Tuesday, April 9, 2013

Why an executive order banning LGBT discrimination is a big, $250 billion deal


In lieu of passing the Employment Non-Discrimination Act (ENDA), which seem out of reach at this time, LGBT advocates have asked President Obama to at the very least issue an executive order banning federal contractors from discriminating against employees on the basis of sexual orientation or gender identity.

Some states with large federal contracts have protections on a state level already, but check the graphic above - all those orange states offer no protections while taking in billions in federal contracts.

The White House has repeatedly said that a legislative solution that would affect all employers is the best solution for the problem. White House folks say an executive order could be repealed by the next President.
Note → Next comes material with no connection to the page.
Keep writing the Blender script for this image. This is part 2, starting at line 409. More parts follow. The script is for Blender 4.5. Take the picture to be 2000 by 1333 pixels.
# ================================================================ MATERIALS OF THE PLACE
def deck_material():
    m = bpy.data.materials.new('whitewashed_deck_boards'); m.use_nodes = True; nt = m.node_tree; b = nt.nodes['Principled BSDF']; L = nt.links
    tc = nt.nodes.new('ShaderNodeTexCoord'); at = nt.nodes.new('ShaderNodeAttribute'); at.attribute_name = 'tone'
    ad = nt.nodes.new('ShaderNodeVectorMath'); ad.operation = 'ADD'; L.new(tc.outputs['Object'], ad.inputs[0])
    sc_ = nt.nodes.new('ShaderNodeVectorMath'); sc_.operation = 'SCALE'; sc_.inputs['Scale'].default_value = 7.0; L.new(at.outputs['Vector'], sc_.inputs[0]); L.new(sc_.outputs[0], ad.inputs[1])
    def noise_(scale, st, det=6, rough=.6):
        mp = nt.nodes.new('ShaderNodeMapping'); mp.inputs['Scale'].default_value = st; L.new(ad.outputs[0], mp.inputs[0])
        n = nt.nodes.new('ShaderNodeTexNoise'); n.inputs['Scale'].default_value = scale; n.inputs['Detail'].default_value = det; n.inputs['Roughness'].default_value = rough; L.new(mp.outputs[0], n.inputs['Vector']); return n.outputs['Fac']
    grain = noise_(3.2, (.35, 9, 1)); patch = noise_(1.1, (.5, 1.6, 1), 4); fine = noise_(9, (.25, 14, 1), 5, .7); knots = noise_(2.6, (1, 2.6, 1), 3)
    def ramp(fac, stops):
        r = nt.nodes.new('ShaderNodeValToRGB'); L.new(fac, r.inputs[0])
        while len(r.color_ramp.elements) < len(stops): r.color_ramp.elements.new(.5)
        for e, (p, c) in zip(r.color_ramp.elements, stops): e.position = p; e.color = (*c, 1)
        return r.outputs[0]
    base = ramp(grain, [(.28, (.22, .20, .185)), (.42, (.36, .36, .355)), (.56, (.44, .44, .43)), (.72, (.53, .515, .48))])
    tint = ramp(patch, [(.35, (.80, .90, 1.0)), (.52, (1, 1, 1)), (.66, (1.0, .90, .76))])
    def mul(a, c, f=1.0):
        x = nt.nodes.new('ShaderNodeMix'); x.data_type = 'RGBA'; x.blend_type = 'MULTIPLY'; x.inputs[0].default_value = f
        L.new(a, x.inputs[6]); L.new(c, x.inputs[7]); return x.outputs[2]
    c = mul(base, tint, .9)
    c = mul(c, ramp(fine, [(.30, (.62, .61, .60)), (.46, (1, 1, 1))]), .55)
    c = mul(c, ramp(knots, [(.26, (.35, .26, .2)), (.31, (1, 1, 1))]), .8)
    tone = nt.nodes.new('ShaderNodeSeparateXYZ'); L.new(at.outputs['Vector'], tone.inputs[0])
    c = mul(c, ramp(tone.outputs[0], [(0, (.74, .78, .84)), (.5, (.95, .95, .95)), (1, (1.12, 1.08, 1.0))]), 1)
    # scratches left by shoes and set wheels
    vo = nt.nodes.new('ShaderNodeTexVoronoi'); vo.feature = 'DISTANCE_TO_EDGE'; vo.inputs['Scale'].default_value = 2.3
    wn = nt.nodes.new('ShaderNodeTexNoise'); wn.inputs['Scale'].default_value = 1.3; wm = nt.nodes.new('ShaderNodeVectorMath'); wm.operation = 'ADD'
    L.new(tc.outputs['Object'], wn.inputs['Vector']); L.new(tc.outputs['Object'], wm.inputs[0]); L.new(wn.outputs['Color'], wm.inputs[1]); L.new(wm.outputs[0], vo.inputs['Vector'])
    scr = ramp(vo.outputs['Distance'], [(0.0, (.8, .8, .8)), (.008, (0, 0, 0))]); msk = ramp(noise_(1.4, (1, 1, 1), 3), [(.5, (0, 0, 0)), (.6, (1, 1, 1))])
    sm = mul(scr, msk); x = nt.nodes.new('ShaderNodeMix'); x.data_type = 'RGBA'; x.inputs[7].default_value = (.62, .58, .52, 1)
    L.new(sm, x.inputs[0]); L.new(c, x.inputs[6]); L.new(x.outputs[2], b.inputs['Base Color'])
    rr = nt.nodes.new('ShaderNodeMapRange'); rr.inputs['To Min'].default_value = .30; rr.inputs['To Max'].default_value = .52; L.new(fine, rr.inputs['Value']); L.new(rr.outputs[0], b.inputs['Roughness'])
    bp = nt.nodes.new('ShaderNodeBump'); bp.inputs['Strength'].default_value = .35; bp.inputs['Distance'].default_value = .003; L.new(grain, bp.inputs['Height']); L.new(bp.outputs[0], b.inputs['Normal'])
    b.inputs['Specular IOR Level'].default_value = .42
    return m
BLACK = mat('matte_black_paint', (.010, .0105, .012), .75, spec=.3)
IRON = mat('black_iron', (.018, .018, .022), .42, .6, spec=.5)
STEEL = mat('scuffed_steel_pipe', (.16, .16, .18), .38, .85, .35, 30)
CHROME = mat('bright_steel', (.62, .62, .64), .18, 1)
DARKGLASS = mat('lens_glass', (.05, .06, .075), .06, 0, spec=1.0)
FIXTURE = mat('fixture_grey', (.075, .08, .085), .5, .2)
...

But with the political priorities what they are today, why not issue the executive order?

From Buzzfeed:
Nearly $250 billion in federal contracts given out in the last fiscal year went to contractors operating in states where the companies could fire a worker solely because the person is gay, lesbian or bisexual, a new report has found. A group of organizations that have been urging President Obama to sign an executive order banning federal contractors from discriminating against LGBT workers will be releasing the new report Tuesday as a step in increasing pressure on the president to act during tax time.

The report, a copy of which was provided to BuzzFeed Monday night, also has found that nearly $300 billion in federal contracts were given out in states that have no specific state-level protections against anti-transgender discrimination.

Although federal government employees are protected from anti-LGBT discrimination based on sexual orientation and gender identity, there is currently no protection for employees of federal contractors against sexual orientation discrimination and protections against gender identity discrimination are unclear. And while most of the top federal contractors have policies against LGBT discrimination, the report aims to draw attention to the limits employees would have in states without legal protections.
As Joe Jervis at JoeMyGod points out, even though an executive order would only affect companies that do business with the federal government, it's a start.  A start with $250B in federal money attached to it.